Elevate Difference

She's Shameless: Women Write About Growing Up, Rocking Out, and Fighting Back

Shameless is the magazine I needed as a teen. Instead, I relied on zines picked up from all-ages shows and record shops, with Ms. to fill in the gaps. Zines and Ms. have their place, but it’s heartening to see a need being met so well. In Shameless, young women have a chance to read (and write) about issues of real importance. The magazine’s title comes from its efforts to counter mainstream teen magazines, whose advertisements and features too often encourage shame of our bodies, brains, and differences.

Two of the magazine’s staff, Stacey May Fowles and Megan Griffith-Greene, have compiled the anthology She's Shameless, a slim book containing twenty-five short essays on living up to expectations, getting to know our bodies, developing relationships, learning from failures, and most of all, the power of the creative act. Most pieces are 2-3 pages long and will leave you wondering how anyone can say so much in so few words.

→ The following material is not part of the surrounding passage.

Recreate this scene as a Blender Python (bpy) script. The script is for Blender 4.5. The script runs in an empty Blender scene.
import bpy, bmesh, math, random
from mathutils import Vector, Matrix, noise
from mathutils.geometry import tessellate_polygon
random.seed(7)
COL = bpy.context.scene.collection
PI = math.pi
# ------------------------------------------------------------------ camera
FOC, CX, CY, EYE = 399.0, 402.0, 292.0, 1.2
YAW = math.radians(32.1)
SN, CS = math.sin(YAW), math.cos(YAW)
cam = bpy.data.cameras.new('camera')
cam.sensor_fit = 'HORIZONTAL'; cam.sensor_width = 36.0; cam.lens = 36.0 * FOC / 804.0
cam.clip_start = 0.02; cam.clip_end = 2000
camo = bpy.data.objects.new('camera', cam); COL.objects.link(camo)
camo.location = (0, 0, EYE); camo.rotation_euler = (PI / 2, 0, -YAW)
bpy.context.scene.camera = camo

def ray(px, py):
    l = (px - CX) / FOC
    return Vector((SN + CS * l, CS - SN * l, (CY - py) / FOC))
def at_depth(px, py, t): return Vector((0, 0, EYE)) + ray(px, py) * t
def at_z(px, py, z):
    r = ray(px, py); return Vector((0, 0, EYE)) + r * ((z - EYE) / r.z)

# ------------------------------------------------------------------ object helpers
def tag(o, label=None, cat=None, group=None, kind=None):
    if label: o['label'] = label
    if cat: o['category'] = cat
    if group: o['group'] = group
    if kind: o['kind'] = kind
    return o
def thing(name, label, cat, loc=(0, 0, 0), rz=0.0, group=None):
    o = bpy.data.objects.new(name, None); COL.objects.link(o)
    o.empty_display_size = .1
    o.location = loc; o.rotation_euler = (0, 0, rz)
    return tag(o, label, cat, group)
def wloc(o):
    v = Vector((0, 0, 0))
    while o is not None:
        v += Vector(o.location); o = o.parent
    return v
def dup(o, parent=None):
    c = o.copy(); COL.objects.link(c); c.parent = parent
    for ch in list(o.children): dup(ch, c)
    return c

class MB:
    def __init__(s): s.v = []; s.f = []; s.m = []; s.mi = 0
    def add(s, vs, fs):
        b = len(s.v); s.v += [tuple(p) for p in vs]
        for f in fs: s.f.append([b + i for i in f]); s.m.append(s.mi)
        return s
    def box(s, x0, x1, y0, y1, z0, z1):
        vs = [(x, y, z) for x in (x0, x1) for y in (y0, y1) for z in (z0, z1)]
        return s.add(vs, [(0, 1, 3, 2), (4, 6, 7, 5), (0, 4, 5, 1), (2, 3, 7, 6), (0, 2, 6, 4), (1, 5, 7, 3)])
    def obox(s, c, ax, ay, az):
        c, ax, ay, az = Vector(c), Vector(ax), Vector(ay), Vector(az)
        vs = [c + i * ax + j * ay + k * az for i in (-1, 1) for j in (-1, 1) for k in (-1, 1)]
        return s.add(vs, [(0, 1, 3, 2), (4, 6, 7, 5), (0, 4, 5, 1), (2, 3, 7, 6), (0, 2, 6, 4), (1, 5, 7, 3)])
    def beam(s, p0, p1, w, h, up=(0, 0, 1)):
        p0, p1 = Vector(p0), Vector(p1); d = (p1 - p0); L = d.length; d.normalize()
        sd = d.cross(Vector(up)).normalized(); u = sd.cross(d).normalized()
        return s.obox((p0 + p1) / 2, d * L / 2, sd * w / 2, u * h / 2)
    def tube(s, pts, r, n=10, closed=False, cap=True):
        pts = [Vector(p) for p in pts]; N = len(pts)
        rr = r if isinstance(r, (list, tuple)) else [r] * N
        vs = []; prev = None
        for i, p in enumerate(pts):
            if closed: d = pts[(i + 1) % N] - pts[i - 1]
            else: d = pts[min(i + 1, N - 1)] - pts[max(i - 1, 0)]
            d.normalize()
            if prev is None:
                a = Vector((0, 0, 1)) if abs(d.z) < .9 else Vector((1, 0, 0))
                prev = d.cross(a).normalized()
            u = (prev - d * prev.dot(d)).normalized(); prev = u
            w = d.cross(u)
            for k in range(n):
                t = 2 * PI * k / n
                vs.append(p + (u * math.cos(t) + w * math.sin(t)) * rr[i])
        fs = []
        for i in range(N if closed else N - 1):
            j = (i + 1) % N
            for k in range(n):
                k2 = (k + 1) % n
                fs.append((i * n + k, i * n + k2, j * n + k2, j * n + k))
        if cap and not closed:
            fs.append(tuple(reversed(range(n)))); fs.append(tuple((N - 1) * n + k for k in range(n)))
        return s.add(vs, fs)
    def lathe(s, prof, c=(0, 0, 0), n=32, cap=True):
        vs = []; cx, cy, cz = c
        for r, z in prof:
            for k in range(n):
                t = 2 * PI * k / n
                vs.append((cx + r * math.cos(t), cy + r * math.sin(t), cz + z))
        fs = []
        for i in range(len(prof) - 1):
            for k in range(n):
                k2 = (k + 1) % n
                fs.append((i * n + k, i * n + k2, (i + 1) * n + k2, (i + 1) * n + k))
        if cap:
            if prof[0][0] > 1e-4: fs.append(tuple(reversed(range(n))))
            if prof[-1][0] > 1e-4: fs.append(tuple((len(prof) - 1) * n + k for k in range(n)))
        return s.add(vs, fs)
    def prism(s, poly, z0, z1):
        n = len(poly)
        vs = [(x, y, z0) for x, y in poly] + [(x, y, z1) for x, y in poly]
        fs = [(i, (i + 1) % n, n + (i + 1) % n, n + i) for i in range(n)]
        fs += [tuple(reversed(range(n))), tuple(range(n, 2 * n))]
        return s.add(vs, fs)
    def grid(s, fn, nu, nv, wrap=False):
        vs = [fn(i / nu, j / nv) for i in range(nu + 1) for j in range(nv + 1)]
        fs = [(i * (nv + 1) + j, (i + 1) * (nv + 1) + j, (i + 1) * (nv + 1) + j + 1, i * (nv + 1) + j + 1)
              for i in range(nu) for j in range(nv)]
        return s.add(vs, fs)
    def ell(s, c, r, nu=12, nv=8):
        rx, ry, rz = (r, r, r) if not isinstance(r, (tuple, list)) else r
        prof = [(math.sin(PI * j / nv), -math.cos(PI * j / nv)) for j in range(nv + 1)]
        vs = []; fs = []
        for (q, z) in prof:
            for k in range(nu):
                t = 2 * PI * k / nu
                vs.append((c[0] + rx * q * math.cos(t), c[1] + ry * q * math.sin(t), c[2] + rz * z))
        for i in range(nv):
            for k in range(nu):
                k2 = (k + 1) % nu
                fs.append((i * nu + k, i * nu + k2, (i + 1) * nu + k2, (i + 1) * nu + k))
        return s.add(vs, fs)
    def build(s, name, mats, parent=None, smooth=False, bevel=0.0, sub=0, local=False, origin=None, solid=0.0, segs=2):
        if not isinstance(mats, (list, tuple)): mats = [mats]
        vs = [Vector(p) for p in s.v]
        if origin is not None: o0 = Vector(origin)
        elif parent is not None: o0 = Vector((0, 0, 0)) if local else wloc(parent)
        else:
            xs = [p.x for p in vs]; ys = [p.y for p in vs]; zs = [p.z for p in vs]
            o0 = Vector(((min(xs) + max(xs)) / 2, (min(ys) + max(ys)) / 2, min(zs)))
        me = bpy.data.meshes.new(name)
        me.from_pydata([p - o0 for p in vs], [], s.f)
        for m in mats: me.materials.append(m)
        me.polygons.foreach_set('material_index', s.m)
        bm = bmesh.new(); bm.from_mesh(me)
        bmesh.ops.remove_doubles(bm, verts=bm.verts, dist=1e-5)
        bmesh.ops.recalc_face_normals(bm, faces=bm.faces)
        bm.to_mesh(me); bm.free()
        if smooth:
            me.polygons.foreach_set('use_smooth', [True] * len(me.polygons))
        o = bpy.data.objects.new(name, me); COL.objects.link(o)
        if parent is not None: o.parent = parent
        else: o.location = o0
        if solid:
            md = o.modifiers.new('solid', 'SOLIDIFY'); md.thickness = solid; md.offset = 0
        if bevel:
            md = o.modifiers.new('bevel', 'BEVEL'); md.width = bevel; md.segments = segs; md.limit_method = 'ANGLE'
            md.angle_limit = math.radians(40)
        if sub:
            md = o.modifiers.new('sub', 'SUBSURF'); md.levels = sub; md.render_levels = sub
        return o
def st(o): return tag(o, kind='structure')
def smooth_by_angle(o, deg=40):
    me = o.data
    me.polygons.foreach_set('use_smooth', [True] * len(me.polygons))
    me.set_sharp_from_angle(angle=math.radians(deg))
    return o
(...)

In fact, my only complaint is that, with about 114 pages, the book ends too quickly. Contributors include previously anthologized writers, visual artists, activists, and musicians. When I read the contributor biographies I took copious notes because I look forward to reading the other work produced by these talented writers.

These stories are bravely, beautifully honest, the kind of honest that, in reading material as a teen, I only got from Changing Bodies, Changing Lives. As I read these stories, I could relate to so many experiences that I began talking aloud to the text. One story described the confusing experience of being fifteen with perfect poetry: “I had read The Story of O. But I had also just seen Disney’s The Little Mermaid.” I clapped my hand over my mouth in surprise, because I had the same pairing in my past.

My teen years were vivid, with seemingly ordinary moments transformed by Technicolor depths of pain, longing, confusion, and joy. The authors in She's Shameless let me know I am not alone in my clarity of memory. If we'd had this book, the creative women with whom I came of age would have read this anthology aloud to one another, shocked by how well these strangers could know our minds and hearts.